The first time I was on the receiving end of a public opinion poll, the interviewer asked me a lot of questions about a congressman I didn’t know. Not until the end, when my response to her request for my zip code elicited a l-o-o-o-n-g pause, did I realize that she had somehow accidentally called the wrong state.
The second time, the interviewer asked me if I were connected with survey research in any way, and when I told him my job, he hung up on me. Loudly.
The third time, the survey comprised a bunch of open-ended questions about a president I didn’t like, and, boy, did I have a lot to say. Unfortunately, I couldn’t remember any of it under that kind of pressure, so a lot of “don’t knows” got recorded.
Until last month, there was no fourth time. Aside from the odd marketing firm wanting to know what I think about cars I have never heard of, I have for the most part been one of those people you’re always reading about whom the pollsters never call. This was always a grave disappointment to me because, despite my less than impressive track record with them, I love responding to surveys.
Now, let me hasten to say that this little kink has nothing to do with professional interest. Before ever I became involved with pollsters and their ilk, I always jumped at chances to voice my opinions to strangers. For one thing, it was safer than sharing them with friends and relations (one sibling in particular has a way of going for the jugular that makes you want to wear Kevlar turtlenecks). For another, there was the sense that my thoughts might actually be applied somewhere beyond my dinner table, and maybe even do some good.
It seems to me that there must be an awful lot of people who feel the same way. So many will express their opinions at the drop of a hat—calling in to radio talk shows, arguing politics in bars, sending comments to blogs, whipping out their cell phones to vote for the next American Idol. The polling community in recent years has put a lot of energy and effort into trying to determine why people won’t respond to public opinion surveys. I think it might be worth finding out why they do. The Council for Marketing and Opinion Research has made a good start. According to Patrick Glaser, writing in this month’s issue of Public Opinion Pros, CMOR is in the process of creating an outreach program with the slogan, “Your Opinion Counts,” in an effort to educate the media and the public and reverse the unrelenting downward trend in survey response.
What impresses me about this endeavor is its emphasis on the positive. For a long time now, I have watched the polling profession engage its issues with a seriousness that borders on the grim. Just these past few weeks, a considerable tempest blew up over push polling after Republican telemarketers used a series of pseudo-survey questions to steer voters toward their candidates.

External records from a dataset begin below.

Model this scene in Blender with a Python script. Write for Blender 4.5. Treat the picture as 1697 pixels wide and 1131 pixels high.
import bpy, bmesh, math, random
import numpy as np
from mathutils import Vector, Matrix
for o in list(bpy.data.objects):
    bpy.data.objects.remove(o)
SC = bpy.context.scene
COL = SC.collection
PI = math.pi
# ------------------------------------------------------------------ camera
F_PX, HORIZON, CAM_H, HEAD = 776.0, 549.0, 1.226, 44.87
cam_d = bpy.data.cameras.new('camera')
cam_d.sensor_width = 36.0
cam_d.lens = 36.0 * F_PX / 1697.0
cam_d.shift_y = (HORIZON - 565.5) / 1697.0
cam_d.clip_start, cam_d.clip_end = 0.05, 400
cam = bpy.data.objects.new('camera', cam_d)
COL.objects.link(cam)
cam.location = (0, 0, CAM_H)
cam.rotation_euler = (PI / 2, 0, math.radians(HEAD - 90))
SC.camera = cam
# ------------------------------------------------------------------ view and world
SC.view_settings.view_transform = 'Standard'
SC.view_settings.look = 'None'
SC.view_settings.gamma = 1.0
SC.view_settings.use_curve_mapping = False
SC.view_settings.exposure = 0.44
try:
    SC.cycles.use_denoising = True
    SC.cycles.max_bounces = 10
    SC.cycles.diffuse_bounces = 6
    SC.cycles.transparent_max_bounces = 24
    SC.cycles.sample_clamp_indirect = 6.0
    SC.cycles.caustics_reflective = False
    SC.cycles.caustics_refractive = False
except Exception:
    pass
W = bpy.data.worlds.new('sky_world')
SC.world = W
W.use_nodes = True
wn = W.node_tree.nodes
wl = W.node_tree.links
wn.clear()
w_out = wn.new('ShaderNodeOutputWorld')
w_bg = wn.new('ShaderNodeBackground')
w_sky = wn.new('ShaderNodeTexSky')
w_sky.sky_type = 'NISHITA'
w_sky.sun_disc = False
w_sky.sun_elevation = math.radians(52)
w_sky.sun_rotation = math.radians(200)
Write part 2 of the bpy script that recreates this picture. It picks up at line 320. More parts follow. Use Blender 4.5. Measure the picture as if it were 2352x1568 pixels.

These discussions are necessary and important. They also have been going on in essentially the same vein for years. They put the profession on the defensive, trying to prove its worth by emphasizing others’ worthlessness, issuing warnings and advisories that keep the spotlight on what the public should avoid about polling rather than how it might participate in it constructively.
Meanwhile, the public rarely hears anything positive. Nobody is telling them: Somebody wants to know what you have to say about important things. Somebody wants to give you an opportunity to increase your part in the democratic process. Somebody has a proven, tested, scientific means of harvesting your opinions in a way that might do more good than debating them with the driver of your cab.
Or maybe that somebody is telling them these things, just not in any place or any way that they are likely to listen to it.
So bring on the public service announcements and the newspaper ads. Play the jingles and hand out the bumper stickers. Make people see that there is something really rather cool about being a survey respondent. I am no marketing expert, but surely there is some way to appeal to the sense of civic duty, intellectual interest, and, yes, narcissism that make Americans want to be heard. Let’s figure out what they are, and do them.
For reasons I don’t entirely understand, this October just past, I was asked to take part in three public opinion polls—equal to the grand total of my experience for the previous two decades.
Of course, I complied with all of them. I concentrated on the questions with an intensity that made the phone get warm. I heard a little voice in the back of my head steadily rejoicing, “I’m-in-a-poll-I’m-in-a-poll-I’m-in-a-poll.” One interviewer sounded almost pathetically relieved to have reached someone so obviously thrilled to be talking to him, and I wondered what kind of night he’d been having. For a moment, I was tempted to say, “Hey, I’m into polling, and I know how tough this can be,” or “Tell your boss ‘Lisa says hey.’”
But I didn’t. I didn’t want to risk getting hung up on again, and maybe disqualified from the poll. I wanted my opinion to count and be counted. I’ll bet lots of other people do, too; they just haven’t been convinced of it yet.